Oliver credits her courage partly to a lifelong love of performance. “There’s an amount of fearlessness you have to have in order to get in front of an audience of people you don’t know, and be totally vulnerable,” she said. “I was always that kid with the nerve.”

She set her sights on New York University’s theater program, but her parents weren’t keen on that. Instead, she attended Stanford with a double major in American studies and drama and created the black theater company Black Stage. “As a black woman drama student, I was getting tired of the ways in which I was getting cast, so I took this class called ‘Actors Who Write, Writers Who Act,’ raised money, and started putting on my own shows,” she said. “And that was the first time that I was forced to write for myself, which was life changing because that was the first time that I realized I didn’t have to rely on someone else’s version of me. I could create something and cast myself in it.”

With producer credits now on her resume, Oliver is now a director on her upcoming serial adaptation of “The First Wives Club;”she also serves as executive producer and showrunner.

“Little”Universal

Taking a page out of Ava DuVernay’s “Queen Sugar” playbook, Oliver hired an all-woman directing team for the first season, which is set to premiere on BET in the fall. Under her Tracy Yvonne Prods., she plans to continue down this path by providing opportunities for up-and-coming talent of color across all genders.

Meanwhile, she’s cautiously optimistic about being a part of an industry undergoing radical change, creating an environment in which women and people of color are thriving unlike never before.

“The whole diversity and inclusive push that we’re seeing right now, I hope it’s real, although I often have this feeling that next year won’t be like this,” Oliver said. “I can tell you, compared to five years ago, things are definitely different, and we’re all really excited. But I don’t know how it will be next year or the year after.”

On her upcoming slate, she plans to make her feature directorial debut by turning her longstanding love for musical theatre into an original musical. “You are the first person I’ve talked to about it, and it’s not something I’m ready to reveal all the details on,” she said. “But what I will say is that the protagonist is half Nigerian/half black American, and I’m thrilled to be able to work with choreographers and create a whole spectacle on film. Of everything I’m working on, I’m most excited about it. Fingers crossed, but we’re talking about making it this year.”

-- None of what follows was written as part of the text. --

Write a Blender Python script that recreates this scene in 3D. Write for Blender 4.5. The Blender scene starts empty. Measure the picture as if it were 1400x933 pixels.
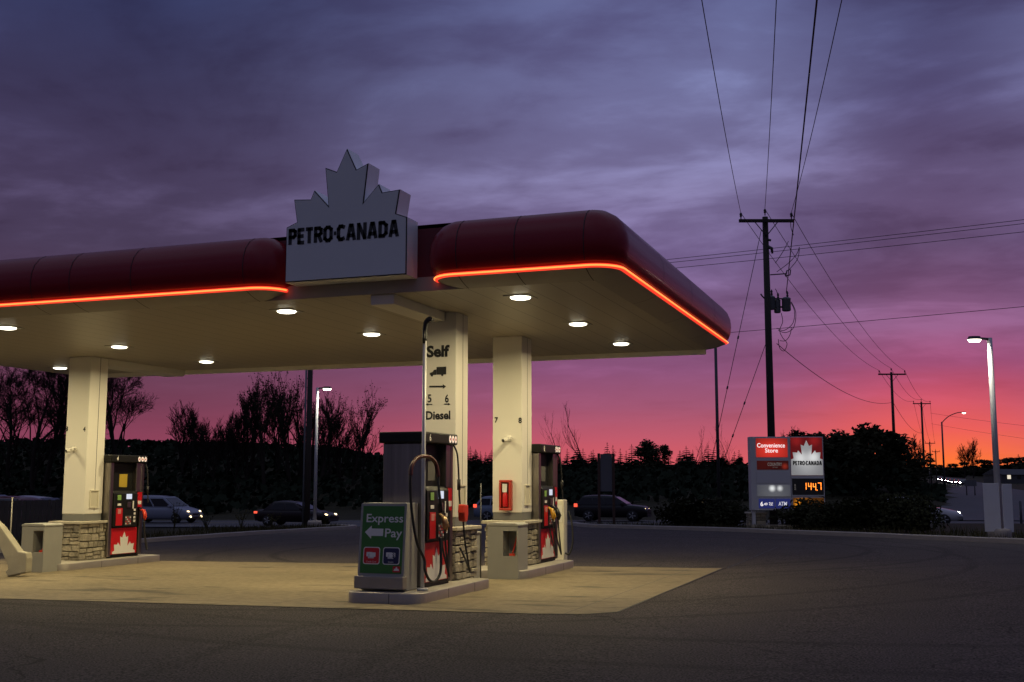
import bpy, bmesh, math, random
from mathutils import Vector, Matrix

sc = bpy.context.scene
COL = sc.collection
R = math.radians

# ------------------------------------------------------------------ camera
YAW, PITCH, FPX = R(19.94), R(7.2), 1548.0
cam_d = bpy.data.cameras.new('camera')
cam_d.sensor_width = 36.0
cam_d.lens = 36.0 * FPX / 1400.0
cam_d.clip_end = 6000
cam_d.clip_start = 0.1
cam = bpy.data.objects.new('camera', cam_d)
COL.objects.link(cam)
cam.location = (0, 0, 0)
cam.rotation_euler = (R(90) + PITCH, 0, YAW)
sc.camera = cam
DH = Vector((-math.sin(YAW), math.cos(YAW), 0))
DV = Vector((-math.sin(YAW) * math.cos(PITCH), math.cos(YAW) * math.cos(PITCH), math.sin(PITCH)))
RV = Vector((math.cos(YAW), math.sin(YAW), 0))
UV = RV.cross(DV)

def ray(x, y): return (DV * FPX + RV * (x - 700) - UV * (y - 466.5)) / FPX
def on_y(x, y, Y): v = ray(x, y); return v * (Y / v.y)
def on_x(x, y, X): v = ray(x, y); return v * (X / v.x)
def at_d(x, y, D): return ray(x, y) * D
def uw(u, w): return RV * u + DH * w          # ground coordinates along / across the view

# ------------------------------------------------------------------ view
sc.view_settings.view_transform = 'Standard'
sc.view_settings.look = 'None'
sc.view_settings.exposure = 0.0
sc.view_settings.gamma = 1.0
sc.view_settings.use_curve_mapping = False

# ------------------------------------------------------------------ world: dusk sky
def lin(c):
    return tuple(((v / 255) / 12.92) if v / 255 <= 0.04045 else (((v / 255) + 0.055) / 1.055) ** 2.4 for v in c)

def build_world():
    w = bpy.data.worlds.new('World'); sc.world = w; w.use_nodes = True
    nt = w.node_tree; nt.nodes.clear(); N = nt.nodes.new; L = nt.links.new
    def math_(op, a, b=None, c=None, clamp=False):
        n = N('ShaderNodeMath'); n.operation = op; n.use_clamp = clamp
        for i, v in enumerate((a, b, c)):
            if v is None: continue
            if isinstance(v, (int, float)): n.inputs[i].default_value = v
            else: L(v, n.inputs[i])
        return n.outputs[0]
    tc = N('ShaderNodeTexCoord'); sep = N('ShaderNodeSeparateXYZ'); L(tc.outputs['Generated'], sep.inputs[0])
    x, y, z = sep.outputs
    zc = math_('MAXIMUM', z, 0.0)
    az = math_('ABSOLUTE', math_('SUBTRACT', math_('ARCTAN2', x, y), R(0.8)))
    # slow warping so the colour bands are not ruled lines
    comb = N('ShaderNodeCombineXYZ')
    den = math_('ADD', zc, 0.13)
    L(math_('DIVIDE', x, den), comb.inputs[0]); L(math_('DIVIDE', y, den), comb.inputs[1])
    mp = N('ShaderNodeMapping'); L(comb.outputs[0], mp.inputs[0])
    mp.inputs['Rotation'].default_value = (0, 0, R(-34)); mp.inputs['Scale'].default_value = (0.78, 1.0, 1)
    mp.inputs['Location'].default_value = (3.1, 1.7, 0)
    n1 = N('ShaderNodeTexNoise'); L(mp.outputs[0], n1.inputs['Vector'])
    n1.inputs['Scale'].default_value = 1.35; n1.inputs['Detail'].default_value = 9; n1.inputs['Roughness'].default_value = 0.56
    n1.inputs['Distortion'].default_value = 0.5
    mp2 = N('ShaderNodeMapping'); L(comb.outputs[0], mp2.inputs[0])
    mp2.inputs['Rotation'].default_value = (0, 0, R(-42)); mp2.inputs['Scale'].default_value = (1.0, 1.45, 1)
    mp2.inputs['Location'].default_value = (7.3, 0.4, 0)
    n2 = N('ShaderNodeTexNoise'); L(mp2.outputs[0], n2.inputs['Vector'])
    n2.inputs['Scale'].default_value = 3.4; n2.inputs['Detail'].default_value = 7; n2.inputs['Roughness'].default_value = 0.55
    n2.inputs['Distortion'].default_value = 0.3
    cl = math_('ADD', math_('MULTIPLY', n1.outputs[0], 0.72), math_('MULTIPLY', n2.outputs[0], 0.28))
    e = math_('ADD', zc, math_('MULTIPLY', math_('SUBTRACT', cl, 0.5), math_('MULTIPLY', zc, 0.25)))
    def ramp(stops):
        r = N('ShaderNodeValToRGB'); cr = r.color_ramp; cr.interpolation = 'EASE'
        while len(cr.elements) > 1: cr.elements.remove(cr.elements[0])
        cr.elements[0].position = stops[0][0]; cr.elements[0].color = (*lin(stops[0][1]), 1)
        for p, c in stops[1:]:
            el = cr.elements.new(p); el.color = (*lin(c), 1)
        cr.interpolation = 'LINEAR'
        L(e, r.inputs[0]); return r.outputs[0]
    high = [(0.52, (88, 92, 124)), (0.75, (112, 118, 148)), (1.0, (122, 128, 160))]
    rr = ramp([(0.0, (255, 134, 44)), (0.020, (254, 116, 58)), (0.045, (234, 90, 88)), (0.078, (192, 74, 104)), (0.10, (154, 70, 114)),
               (0.134, (130, 78, 120)), (0.197, (100, 76, 114)), (0.26, (90, 74, 112)), (0.32, (78, 70, 110)), (0.40, (76, 78, 120))] + high)
    rm = ramp([(0.0, (228, 98, 96)), (0.02, (212, 90, 102)), (0.045, (184, 84, 108)), (0.067, (158, 80, 114)), (0.10, (134, 74, 118)),
               (0.134, (120, 80, 122)), (0.197, (108, 88, 132)), (0.26, (108, 98, 138)), (0.34, (108, 108, 152)), (0.40, (100, 104, 150))] + high)
    rl = ramp([(0.0, (160, 72, 96)), (0.03, (142, 64, 92)), (0.065, (114, 55, 84)), (0.10, (98, 57, 86)), (0.14, (80, 57, 84)),
               (0.20, (69, 55, 84)), (0.26, (65, 54, 85)), (0.33, (55, 51, 84)), (0.40, (50, 55, 94))] + high)
    rb = ramp([(0.0, (78, 72, 88)), (0.1, (70, 66, 84)), (0.25, (72, 70, 92)), (0.40, (84, 86, 116))] + high)
    def mix(a, b, f):
        m = N('ShaderNodeMix'); m.data_type = 'RGBA'
        L(f, m.inputs[0]); L(a, m.inputs[6]); L(b, m.inputs[7]); return m.outputs[2]
    def mr(v, a, b):
        m = N('ShaderNodeMapRange'); m.interpolation_type = 'SMOOTHSTEP'; L(v, m.inputs[0])
        m.inputs[1].default_value = a; m.inputs[2].default_value = b; return m.outputs[0]
    c = mix(rr, rm, mr(az, R(0.0), R(10.5)))
    c = mix(c, rl, mr(az, R(14), R(40)))
    c = mix(c, rb, mr(az, R(48), R(95)))
    # clouds: darker violet bands and paler blue gaps
    fade = mr(zc, 0.02, 0.22)
    lo = mr(cl, 0.50, 0.36); hi = mr(cl, 0.49, 0.66)
    dark = N('ShaderNodeRGB'); dark.outputs[0].default_value = (0.60, 0.52, 0.60, 1)
    pale = N('ShaderNodeRGB'); pale.outputs[0].default_value = (1.75, 1.90, 1.75, 1)
    one = N('ShaderNodeRGB'); one.outputs[0].default_value = (1, 1, 1, 1)
    md = mix(one.outputs[0], dark.outputs[0], math_('MULTIPLY', lo, math_('ADD', math_('MULTIPLY', fade, 0.7), 0.15)))
    mh = mix(one.outputs[0], pale.outputs[0], math_('MULTIPLY', hi, fade))
    def mul(a, b):
        m = N('ShaderNodeMix'); m.data_type = 'RGBA'; m.blend_type = 'MULTIPLY'; m.inputs[0].default_value = 1
        L(a, m.inputs[6]); L(b, m.inputs[7]); return m.outputs[2]
    c = mul(mul(c, md), mh)
    bg = N('ShaderNodeBackground'); L(c, bg.inputs[0]); bg.inputs[1].default_value = 1.0
    # a trace of the physical twilight sky underneath, sun just under the horizon behind the far road
    sky = N('ShaderNodeTexSky'); sky.sky_type = 'NISHITA'; sky.sun_disc = False
    sky.sun_elevation = R(-3); sky.sun_rotation = R(1)
    bg2 = N('ShaderNodeBackground'); L(sky.outputs[0], bg2.inputs[0]); bg2.inputs[1].default_value = 0.05
    add = N('ShaderNodeAddShader'); L(bg.outputs[0], add.inputs[0]); L(bg2.outputs[0], add.inputs[1])
    out = N('ShaderNodeOutputWorld'); L(add.outputs[0], out.inputs[0])
build_world()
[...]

If that doesn’t happen within her desired timeframe, Oliver is also shopping horror and action scripts that she plans to direct. “Just like I’m fluid in front of and behind the camera, not relegating myself to one specific role, I’m deliberately not restricting myself to any one genre or style,” she said. “There’s this expectation that as a black woman, I can only write, direct, or star in certain kinds of projects, but, like most people, I like a lot of different things, and I shouldn’t be limited in terms of what I can do as a storyteller, especially as a woman of color.”

“The Sun Is Also a Star” opens in theaters May 17.